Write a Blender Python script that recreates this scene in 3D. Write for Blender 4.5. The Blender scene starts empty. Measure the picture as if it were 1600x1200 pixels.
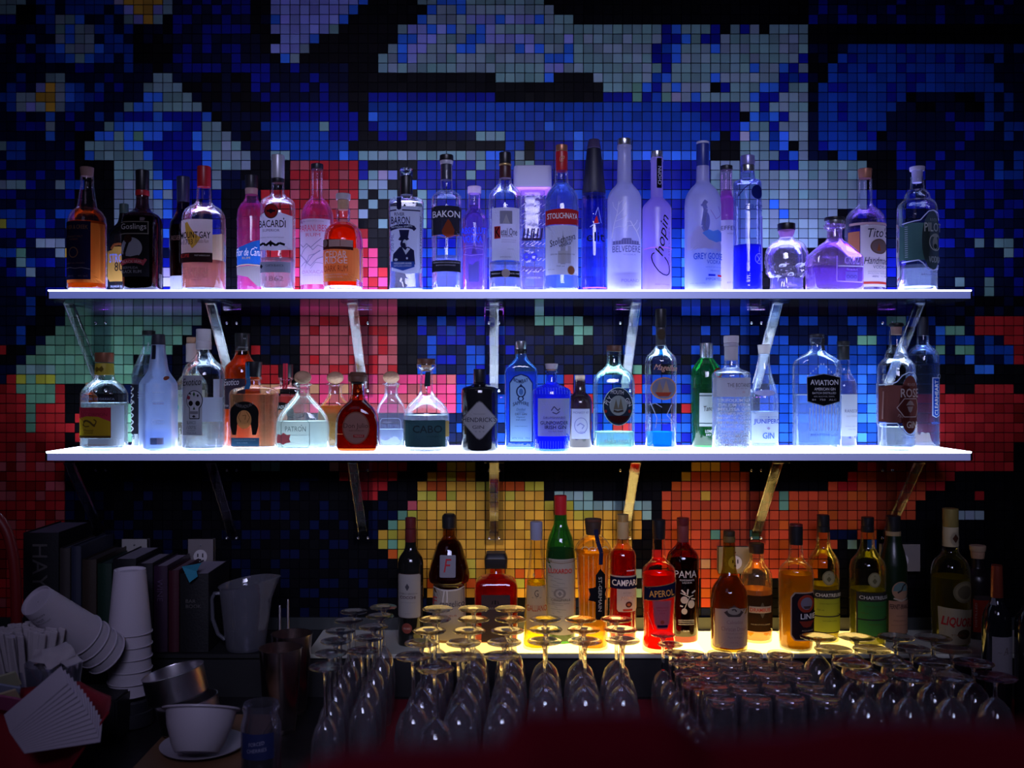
import bpy, bmesh, math, random
import numpy as np
random.seed(7)
PI = math.pi
# ------------------------------------------------------------------ camera, light, exposure
FPX, CU, CV, DW, CZ = 1500.0, 770.0, 600.0, 2.38, 1.6
sc = bpy.context.scene
cam_d = bpy.data.cameras.new('camera'); cam = bpy.data.objects.new('camera', cam_d)
sc.collection.objects.link(cam); sc.camera = cam
cam.location = (0, -DW, CZ); cam.rotation_euler = (PI/2, 0, 0)
cam_d.sensor_width = 36; cam_d.lens = FPX/1600*36; cam_d.shift_x = (800-CU)/1600
cam_d.clip_start = 0.02
cam_d.dof.use_dof = True; cam_d.dof.focus_distance = 2.15; cam_d.dof.aperture_fstop = 4.0
sc.view_settings.view_transform = 'Standard'; sc.view_settings.look = 'None'
sc.view_settings.exposure = 0.0; sc.view_settings.gamma = 1.0
w = bpy.data.worlds.new('world'); sc.world = w; w.use_nodes = True
w.node_tree.nodes['Background'].inputs[0].default_value = (0.35, 0.3, 0.75, 1)
w.node_tree.nodes['Background'].inputs[1].default_value = 0.006
cy = sc.cycles
cy.use_denoising = True
cy.caustics_reflective = False; cy.caustics_refractive = False
cy.max_bounces = 14; cy.transparent_max_bounces = 40; cy.transmission_bounces = 12
cy.glossy_bounces = 4; cy.diffuse_bounces = 3; cy.sample_clamp_indirect = 4.0
cy.blur_glossy = 0.5

def lamp(name, loc, rot, size, energy, col, sy=None):
    d = bpy.data.lights.new(name, 'AREA'); d.energy = energy; d.color = col
    d.shape = 'RECTANGLE'; d.size = size; d.size_y = sy or size
    o = bpy.data.objects.new(name, d); sc.collection.objects.link(o)
    o.location = loc; o.rotation_euler = rot
    return o
# dim lavender room light from the ceiling behind the viewer, bluish front fill added to brighten the labels
lamp('ceiling_lamp', (-0.9, -2.6, 3.0), (math.radians(42), 0, math.radians(-12)), 0.9, 1.3, (0.70, 0.52, 1.0))
bl = lamp('front_fill', (0.12, -2.7, 2.35), (math.radians(73), 0, 0), 1.2, 3.8, (0.62, 0.62, 1.0), 0.5)
bl.data.spread = math.radians(48)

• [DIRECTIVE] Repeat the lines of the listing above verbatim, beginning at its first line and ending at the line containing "cy.blur_glossy = 0.5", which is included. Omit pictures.

• [ANSWER IN FULL]
Write a Blender Python script that recreates this scene in 3D. Write for Blender 4.5. The Blender scene starts empty. Measure the picture as if it were 1600x1200 pixels.
import bpy, bmesh, math, random
import numpy as np
random.seed(7)
PI = math.pi
# ------------------------------------------------------------------ camera, light, exposure
FPX, CU, CV, DW, CZ = 1500.0, 770.0, 600.0, 2.38, 1.6
sc = bpy.context.scene
cam_d = bpy.data.cameras.new('camera'); cam = bpy.data.objects.new('camera', cam_d)
sc.collection.objects.link(cam); sc.camera = cam
cam.location = (0, -DW, CZ); cam.rotation_euler = (PI/2, 0, 0)
cam_d.sensor_width = 36; cam_d.lens = FPX/1600*36; cam_d.shift_x = (800-CU)/1600
cam_d.clip_start = 0.02
cam_d.dof.use_dof = True; cam_d.dof.focus_distance = 2.15; cam_d.dof.aperture_fstop = 4.0
sc.view_settings.view_transform = 'Standard'; sc.view_settings.look = 'None'
sc.view_settings.exposure = 0.0; sc.view_settings.gamma = 1.0
w = bpy.data.worlds.new('world'); sc.world = w; w.use_nodes = True
w.node_tree.nodes['Background'].inputs[0].default_value = (0.35, 0.3, 0.75, 1)
w.node_tree.nodes['Background'].inputs[1].default_value = 0.006
cy = sc.cycles
cy.use_denoising = True
cy.caustics_reflective = False; cy.caustics_refractive = False
cy.max_bounces = 14; cy.transparent_max_bounces = 40; cy.transmission_bounces = 12
cy.glossy_bounces = 4; cy.diffuse_bounces = 3; cy.sample_clamp_indirect = 4.0
cy.blur_glossy = 0.5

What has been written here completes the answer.